**Work to complete**. Include the line containing "sun_az = math.atan2(SUN_DIR.x, SUN_DIR.y)" and all lines before it, repeated exactly from the listing below, without pictures.

**Supplied material**.

========

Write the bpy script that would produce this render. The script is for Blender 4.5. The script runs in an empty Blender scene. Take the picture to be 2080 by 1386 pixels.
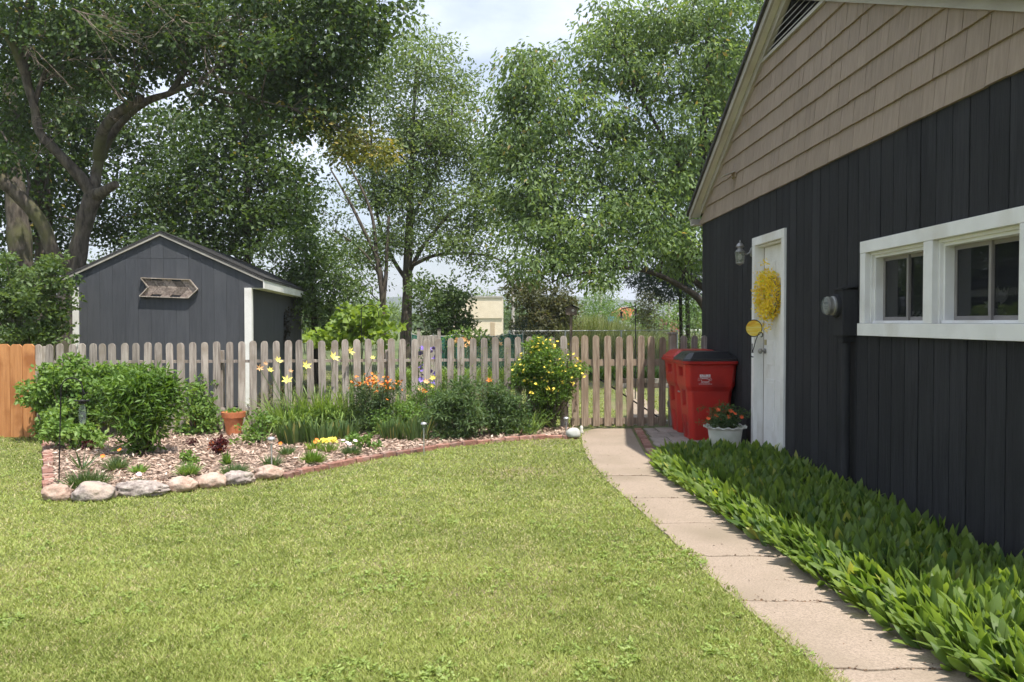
import bpy, bmesh, math, random
import numpy as np
from mathutils import Vector, Matrix, noise

# ---------------------------------------------------------------- camera, world, sun
S = bpy.context.scene
COL = S.collection
FPX, CU, CV, H = 1679.0, 1040.0, 693.0, 1.5
TH = math.atan(38 / FPX)
cam = bpy.data.cameras.new('camera')
cam.sensor_width = 36.0
cam.lens = 36.0 * FPX / 2080.0
cam.clip_start, cam.clip_end = 0.05, 6000
co = bpy.data.objects.new('camera', cam)
COL.objects.link(co)
co.location = (0, 0, H)
co.rotation_euler = (math.pi / 2 - TH, 0, 0)
S.camera = co

SUN_DIR = Vector((0.255, -0.30, 1.0)).normalized()      # towards the sun
sun_el = math.asin(SUN_DIR.z)
sun_az = math.atan2(SUN_DIR.x, SUN_DIR.y)              # clockwise from +Y

W = bpy.data.worlds.new('World')
S.world = W
W.use_nodes = True
nt = W.node_tree
bg = nt.nodes['Background']
sky = nt.nodes.new('ShaderNodeTexSky')
sky.sky_type = 'NISHITA'
sky.sun_disc = False
sky.sun_elevation = sun_el
sky.sun_rotation = sun_az
sky.air_density = 1.2
sky.dust_density = 1.2
sky.ozone_density = 1.5
tc = nt.nodes.new('ShaderNodeTexCoord')
mp = nt.nodes.new('ShaderNodeMapping')
mp.inputs['Scale'].default_value = (1.0, 1.0, 2.6)
mp.inputs['Location'].default_value = (0.35, 0.1, 0.2)
nz = nt.nodes.new('ShaderNodeTexNoise')
nz.inputs['Scale'].default_value = 2.2
nz.inputs['Detail'].default_value = 7
nz.inputs['Roughness'].default_value = 0.55
rp = nt.nodes.new('ShaderNodeValToRGB')
rp.color_ramp.elements[0].position = 0.46
rp.color_ramp.elements[0].color = (0.40, 0.40, 0.40, 1)
rp.color_ramp.elements[1].position = 0.62
rp.color_ramp.elements[1].color = (1, 1, 1, 1)
mx = nt.nodes.new('ShaderNodeMix')
mx.data_type = 'RGBA'
mx.inputs['B'].default_value = (7.3, 8.0, 9.4, 1)     # sunlit cloud, in the sky texture's own units
nt.links.new(tc.outputs['Generated'], mp.inputs['Vector'])
nt.links.new(mp.outputs['Vector'], nz.inputs['Vector'])
nt.links.new(nz.outputs['Fac'], rp.inputs['Fac'])
nt.links.new(rp.outputs['Color'], mx.inputs['Factor'])
nt.links.new(sky.outputs['Color'], mx.inputs['A'])
nt.links.new(mx.outputs['Result'], bg.inputs['Color'])
bg.inputs['Strength'].default_value = 0.085

sl = bpy.data.lights.new('sun', 'SUN')
sl.energy = 4.4
sl.angle = math.radians(0.55)
sl.color = (1.0, 0.95, 0.87)
so = bpy.data.objects.new('sun', sl)
COL.objects.link(so)
so.rotation_euler = SUN_DIR.to_track_quat('Z', 'Y').to_euler()
so.location = (5, -5, 30)

S.view_settings.view_transform = 'Standard'
S.view_settings.look = 'None'
S.view_settings.exposure = 0.80
S.view_settings.gamma = 1
S.view_settings.use_curve_mapping = False
cy = S.cycles
cy.use_adaptive_sampling = True
cy.adaptive_threshold = 0.03
cy.use_denoising = True
cy.denoiser = 'OPENIMAGEDENOISE'
cy.max_bounces = 6
cy.volume_bounces = 0
cy.diffuse_bounces = 3
cy.glossy_bounces = 2
cy.transmission_bounces = 4
cy.transparent_max_bounces = 6
cy.sample_clamp_indirect = 6.0
cy.caustics_reflective = False
cy.caustics_refractive = False

# ---------------------------------------------------------------- helpers
rng = np.random.default_rng(7)
random.seed(7)


def ray(u, v):
    a, b = (u - CU) / FPX, (CV - v) / FPX
    return Vector((a, math.cos(TH) + b * math.sin(TH), -math.sin(TH) + b * math.cos(TH)))


def G(u, v, z=0.0):
    """ground point (plane at height z) seen at photo pixel u, v"""
    d = ray(u, v)
    s = (z - H) / d.z
    return Vector((d.x * s, d.y * s, z))


def AT(u, v, Y):
    """point at distance Y in front, seen at photo pixel u, v"""
    d = ray(u, v)
    s = Y / d.y
    return Vector((d.x * s, Y, H + d.z * s))


def UV(p):
    """photo pixel of numpy points (N,3)"""
    x, y, z = p[:, 0], p[:, 1], p[:, 2] - H
    dep = y * math.cos(TH) - z * math.sin(TH)
    up = y * math.sin(TH) + z * math.cos(TH)
    dep = np.maximum(dep, .05)
    return CU + FPX * x / dep, CV - FPX * up / dep


def link(o, parent=None):
    COL.objects.link(o)
    if parent is not None:
        o.parent = parent
    return o


def tag(o, label=None, cat=None, group=None, kind=None):
    if label:
        o['label'] = label
    if cat:
        o['category'] = cat
    if group:
        o['group'] = group
    if kind:
        o['kind'] = kind
    return o


def empty(name, loc=(0, 0, 0), rz=0.0, label=None, cat=None, group=None, kind=None, parent=None):
    o = bpy.data.objects.new(name, None)
    o.empty_display_size = 0.1
    o.location = loc
    o.rotation_euler = (0, 0, rz)
    link(o, parent)
    return tag(o, label, cat, group, kind)


def np_mesh(name, verts, faces, mat, tone=None, smooth=False):
    """verts (N,3); faces: list of (M,k) int arrays"""
    me = bpy.data.meshes.new(name)
    verts = np.asarray(verts, dtype=np.float32)
    me.vertices.add(len(verts))
    me.vertices.foreach_set('co', verts.ravel())
    loops = np.concatenate([f.ravel() for f in faces]).astype(np.int32)
    tot = np.concatenate([np.full(len(f), f.shape[1], dtype=np.int32) for f in faces])
    start = np.concatenate([[0], np.cumsum(tot)[:-1]]).astype(np.int32)
    me.loops.add(len(loops))
    me.loops.foreach_set('vertex_index', loops)
    me.polygons.add(len(tot))
    me.polygons.foreach_set('loop_start', start)
    me.polygons.foreach_set('loop_total', tot)
    if smooth:
        me.polygons.foreach_set('use_smooth', np.ones(len(tot), dtype=bool))
    if tone is not None:
        at = me.attributes.new('tone', 'FLOAT', 'POINT')
        at.data.foreach_set('value', np.asarray(tone, dtype=np.float32))
    me.update(calc_edges=True)
    if mat is not None:
        me.materials.append(mat)
    return me


def mobj(name, me, parent=None, loc=None, rot=None, **tags):
    o = bpy.data.objects.new(name, me)
    if loc is not None:
        o.location = loc
    if rot is not None:
        o.rotation_euler = rot
    link(o, parent)
    tag(o, **tags)
    return o


class MB:
    """collects simple solids into one mesh"""

    def __init__(s):
        s.v, s.f, s.sm = [], [], []

    def add(s, vs, fs, smooth=False):
        n = len(s.v)
        s.v += [tuple(p) for p in vs]
        s.f += [tuple(i + n for i in q) for q in fs]
        s.sm += [smooth] * len(fs)
        return s

    def box(s, x0, x1, y0, y1, z0, z1):
        vs = [(x, y, z) for z in (z0, z1) for y in (y0, y1) for x in (x0, x1)]
        return s.add(vs, [(0, 2, 3, 1), (4, 5, 7, 6), (0, 1, 5, 4), (1, 3, 7, 5), (3, 2, 6, 7), (2, 0, 4, 6)])

    def prism(s, pts, off):
        """pts: planar polygon of 3D points, off: extrusion vector"""
        n = len(pts)
        off = Vector(off)
        a = [Vector(p) for p in pts]
        b = [p + off for p in a]
        fs = [tuple(range(n - 1, -1, -1)), tuple(range(n, 2 * n))]
        fs += [(i, (i + 1) % n, n + (i + 1) % n, n + i) for i in range(n)]
        return s.add(a + b, fs)

    def bar(s, p, q, w, h):
        """rectangular bar from p to q, w wide (horizontal), h high"""
        p, q = Vector(p), Vector(q)
        d = (q - p).normalized()
        up = Vector((0, 0, 1)) if abs(d.z) < .9 else Vector((1, 0, 0))
        sd = d.cross(up).normalized()
        up = sd.cross(d)
        c = [sd * w / 2 + up * h / 2, -sd * w / 2 + up * h / 2, -sd * w / 2 - up * h / 2, sd * w / 2 - up * h / 2]
        vs = [p + k for k in c] + [q + k for k in c]
        return s.add(vs, [(0, 1, 2, 3), (7, 6, 5, 4), (0, 4, 5, 1), (1, 5, 6, 2), (2, 6, 7, 3), (3, 7, 4, 0)])

    def tube(s, pts, rad, n=8, cap=True):
        pts = [Vector(p) for p in pts]
        if not hasattr(rad, '__len__'):
            rad = [rad] * len(pts)
        vs, fs = [], []
        ref = None
        for i, p in enumerate(pts):
            d = (pts[min(i + 1, len(pts) - 1)] - pts[max(i - 1, 0)]).normalized()
            if ref is None:
                ref = d.orthogonal().normalized()
            ref = (ref - d * ref.dot(d))
            ref = ref.normalized() if ref.length > 1e-6 else d.orthogonal().normalized()
            b = d.cross(ref)
            for k in range(n):
                a = 2 * math.pi * k / n
                vs.append(p + (ref * math.cos(a) + b * math.sin(a)) * rad[i])
        for i in range(len(pts) - 1):
            for k in range(n):
                fs.append((i * n + k, i * n + (k + 1) % n, (i + 1) * n + (k + 1) % n, (i + 1) * n + k))
        if cap:
            fs.append(tuple(range(n - 1, -1, -1)))
            fs.append(tuple((len(pts) - 1) * n + k for k in range(n)))
        return s.add(vs, fs, True)

    def lathe(s, prof, c=(0, 0, 0), n=20, ruff=0, axis='z'):
        """prof: list of (r, z)"""
        vs, fs = [], []
        for j, (r, z) in enumerate(prof):
            for k in range(n):
                a = 2 * math.pi * k / n
                zz = z + (ruff * math.sin(a * n / 4) if j in (len(prof) - 2, len(prof) - 1) and ruff else 0)
                if axis == 'z':
                    vs.append((c[0] + r * math.cos(a), c[1] + r * math.sin(a), c[2] + zz))
                elif axis == 'x':
                    vs.append((c[0] + zz, c[1] + r * math.cos(a), c[2] + r * math.sin(a)))
                else:
                    vs.append((c[0] + r * math.cos(a), c[1] + zz, c[2] + r * math.sin(a)))
        for j in range(len(prof) - 1):
            for k in range(n):
                fs.append((j * n + k, j * n + (k + 1) % n, (j + 1) * n + (k + 1) % n, (j + 1) * n + k))
        fs.append(tuple(range(n - 1, -1, -1)))
        fs.append(tuple((len(prof) - 1) * n + k for k in range(n)))
        return s.add(vs, fs, True)

    def mesh(s, name, mat, bevel=0.0):
        me = bpy.data.meshes.new(name)
        me.from_pydata(s.v, [], s.f)
        bm = bmesh.new()
        bm.from_mesh(me)
        bmesh.ops.recalc_face_normals(bm, faces=bm.faces)
        for f, k in zip(bm.faces, s.sm):
            f.smooth = k
        if bevel:
            ed = [e for e in bm.edges if len(e.link_faces) == 2 and e.calc_face_angle(0) > 0.7]
            bmesh.ops.bevel(bm, geom=ed, offset=bevel, segments=2, affect='EDGES', profile=0.6)
        bm.to_mesh(me)
        bm.free()
        if mat:
            me.materials.append(mat)
        if any(s.sm):
            try:
                me.set_sharp_from_angle(angle=math.radians(45))
            except Exception:
                pass
        return me

    def obj(s, name, mat, parent=None, bevel=0.0, loc=None, rot=None, **tags):
        return mobj(name, s.mesh(name, mat, bevel), parent, loc, rot, **tags)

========

**The completed task**.
Write the bpy script that would produce this render. The script is for Blender 4.5. The script runs in an empty Blender scene. Take the picture to be 2080 by 1386 pixels.
import bpy, bmesh, math, random
import numpy as np
from mathutils import Vector, Matrix, noise

# ---------------------------------------------------------------- camera, world, sun
S = bpy.context.scene
COL = S.collection
FPX, CU, CV, H = 1679.0, 1040.0, 693.0, 1.5
TH = math.atan(38 / FPX)
cam = bpy.data.cameras.new('camera')
cam.sensor_width = 36.0
cam.lens = 36.0 * FPX / 2080.0
cam.clip_start, cam.clip_end = 0.05, 6000
co = bpy.data.objects.new('camera', cam)
COL.objects.link(co)
co.location = (0, 0, H)
co.rotation_euler = (math.pi / 2 - TH, 0, 0)
S.camera = co

SUN_DIR = Vector((0.255, -0.30, 1.0)).normalized()      # towards the sun
sun_el = math.asin(SUN_DIR.z)
sun_az = math.atan2(SUN_DIR.x, SUN_DIR.y)              # clockwise from +Y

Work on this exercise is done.